Kedua, penilaian dipengaruhi oleh kesalahan (error). Pengukuran aspek psikologis menjadi lebih rentan terhadap kesalahan karena karakteristiknya yang bersifat laten (tidak terlihat) dan didasarkan pada pemilihan sampel yang terbatas, sehingga akibatnya lebih banyak aspek pengukuran yang perlu dikontrol. Sebagai contoh, seorang klien mengikuti tes kecerdasan hari ini. Jika dua minggu lagi klien tersebut mengambil tes yang sama, kemungkinan skor klien tersebut akan berubah. Perubahan ini bisa terjadi karena berbagai macam hal, seperti klien masih mengingat jawaban soal-soal, kondisi tubuh klien berubah, hingga latar tempat klien mengerjakan tes tersebut berbeda. Oleh karena itu, menjadi penting untuk mengidentifikasi kesalahan yang mungkin muncul dalam pengukuran dan kemunculan kesalahan-kesalahan tersebut.
Ketiga, kurangnya mengukur yang baku pada skala pengukuran untuk mengartikan angka hasil pengukuran. Jika terdapat seorang klien A mendapatkan hasil tes kecerdasan sebesar 100, lalu IQ B (teman klien A) adalah 105, serta IQ C (teman klien yang lain) sebesar 110, apakah artinya B lebih pandai dari klien A sebanyak 10 poin? Sebesar apakah jarak 5 poin pada tes kecerdasan ini? Lalu, jika D (teman klien A yang lain) tidak bisa menjawab satu pun soal tersebut, apakah artinya D tidak memiliki kecerdasan? Hal inilah yang menjadi sulit dalam pengukuran psikologis untuk menetapkan satuan ukur dengan jarak standar seperti pada pengukuran dimensi fisik. Berbeda dengan pengukuran menggunakan penggaris, yang mana panjang 10 cm berarti dua kali lipat dari 5 cm.

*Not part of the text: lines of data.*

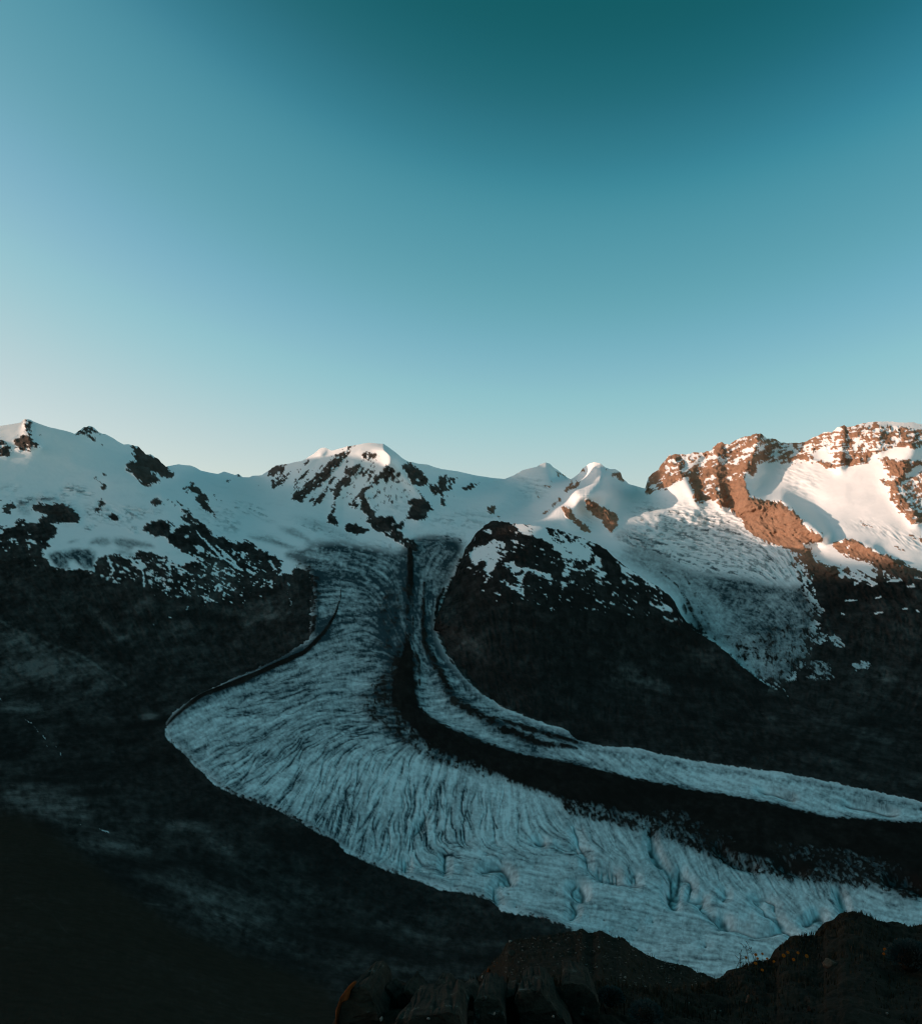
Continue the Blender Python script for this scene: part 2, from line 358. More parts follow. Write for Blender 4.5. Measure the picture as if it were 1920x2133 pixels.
# snow patches on the dark foot
for z, pts, v in [
    ('G', [(500, 570), (560, 580), (650, 625), (600, 650), (500, 690), (520, 640)], 0), ('G', [(370, 290), (430, 310), (420, 350), (375, 355)], 0),
    ('G', [(520, 375), (560, 380), (590, 420), (560, 425), (530, 400)], 0), ('G', [(570, 340), (605, 350), (600, 365), (575, 360)], 0),
    ('G', [(590, 215), (640, 245), (675, 275), (665, 285), (620, 250)], 0), ('G', [(620, 510), (680, 490), (740, 520), (730, 540), (640, 535)], .35),
    ('G', [(1165, 735), (1200, 740), (1240, 770), (1290, 780), (1230, 780), (1180, 750)], .1), ('G', [(660, 600), (740, 620), (770, 600), (760, 650), (700, 640)], .3),
    ('G', [(1100, 550), (1160, 560), (1200, 600), (1120, 610)], .4), ('G', [(1310, 650), (1340, 660), (1340, 690), (1320, 690)], .2), ('G', [(860, 760), (890, 765), (870, 785)], 0),
    ('G', [(1060, 830), (1080, 835), (1075, 860)], 0), ('G', [(150, 845), (185, 850), (172, 880)], 0), ('G', [(455, 740), (480, 750), (490, 780), (470, 775)], .1),
    ('E', [(310, 640), (390, 630), (450, 665), (465, 700), (430, 680), (380, 650), (310, 655)], 0), ('E', [(340, 690), (390, 710), (350, 720)], 0),
    ('E', [(310, 745), (380, 735), (330, 755)], .1), ('E', [(0, 500), (45, 500), (40, 540), (0, 545)], 0), ('E', [(340, 530), (390, 545), (405, 560), (360, 550)], .1),
    ('E', [(280, 425), (310, 430), (300, 450)], 0), ('E', [(0, 650), (70, 660), (70, 680), (0, 690)], .45), ('E', [(550, 880), (610, 880), (600, 900), (560, 900)], .2),
    ('E', [(620, 1060), (660, 950), (640, 990)], .3),
    ('E', [(1110, 1030), (1180, 1040), (1225, 1030), (1180, 1050)], .1), ('G', [(820, 700), (890, 680), (860, 700), (820, 710)], .2),
    ('G', [(810, 770), (890, 760), (880, 780), (820, 785)], .3), ('G', [(1600, 680), (1660, 690), (1640, 720), (1610, 710)], .2)]:
    P(z, pts, v, 1)
for z, pts, w in [('E', [(1360, 850), (1390, 930), (1430, 1000)], 1.8), ('E', [(1430, 1020), (1420, 1065), (1385, 1070)], 1.5), ('E', [(1640, 880), (1720, 950), (1760, 1000)], 2.5),
                  ('E', [(1740, 890), (1810, 940)], 3), ('G', [(665, 335), (700, 390), (760, 450), (800, 500), (860, 560), (890, 590)], 2.2), ('G', [(860, 490), (920, 540), (950, 580), (955, 625), (905, 618)], 2.6),
                  ('G', [(970, 600), (1040, 640), (1070, 680)], 2.0), ('G', [(1065, 710), (1100, 740), (1135, 745)], 2.0), ('G', [(1420, 650), (1460, 710), (1490, 750)], 2.0),
                  ('G', [(60, 640), (110, 700), (60, 745)], 1.7), ('G', [(80, 750), (100, 840), (108, 920)], 1.4), ('G', [(340, 690), (430, 690), (455, 715)], 1.8), ('G', [(250, 635), (320, 640)], 1.6),
                  ('G', [(690, 830), (740, 800)], 1.2), ('G', [(970, 920), (1000, 890)], 1.2), ('G', [(855, 920), (860, 950)], 1.5), ('G', [(890, 960), (920, 930)], 1.4), ('G', [(540, 1180), (565, 1135)], 1.2),
                  ('G', [(1360, 890), (1340, 920)], 1.0), ('G', [(290, 960), (345, 945)], 1.2), ('G', [(350, 1250), (380, 1245)], 1), ('G', [(710, 670), (740, 710), (760, 715)], 1.8),
                  ('G', [(1540, 790), (1570, 750), (1550, 700)], 2.4), ('G', [(520, 690), (470, 660)], 1.4)]:
    stroke(rock, z, pts, w, 0.1)
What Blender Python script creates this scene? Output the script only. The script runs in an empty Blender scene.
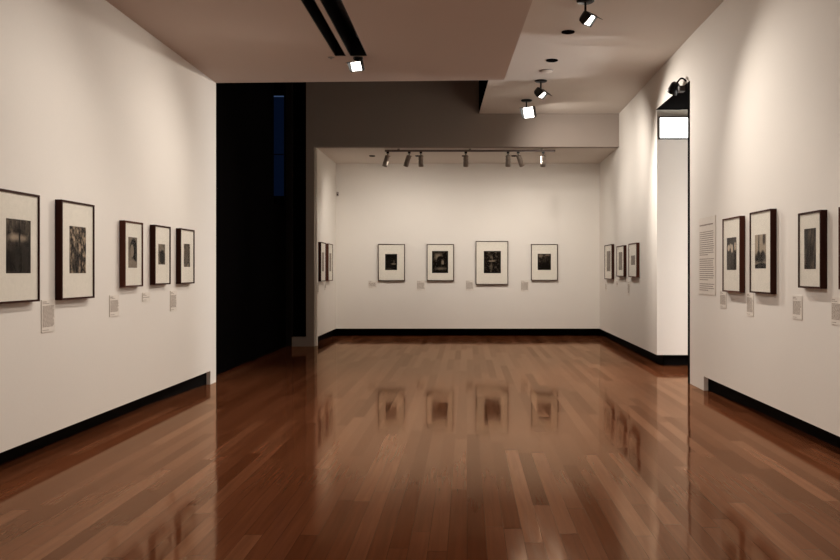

Oleh karena itu, dalam asesmen psikologis teknik tes memerlukan analisis hasil penilaian, biasanya berupa laporan tertulis yang menambahkan kesimpulan dari semua data yang didapatkan dari proses keseluruhan penilaian. Karena asesmen mengutamakan penggambaran keunikan individu atau kelompok, laporan tersebut lebih komprehensif dan menjelaskan secara rinci. Hasil tes kecerdasan seseorang hanya menginformasikan tingkat kercerdasannya saja, tetapi dalam penilaian tentang gaya belajar, hasilnya akan berupa penjelasan mendalam dari berbagai aspek yang relevan dengan proses pembelajaran.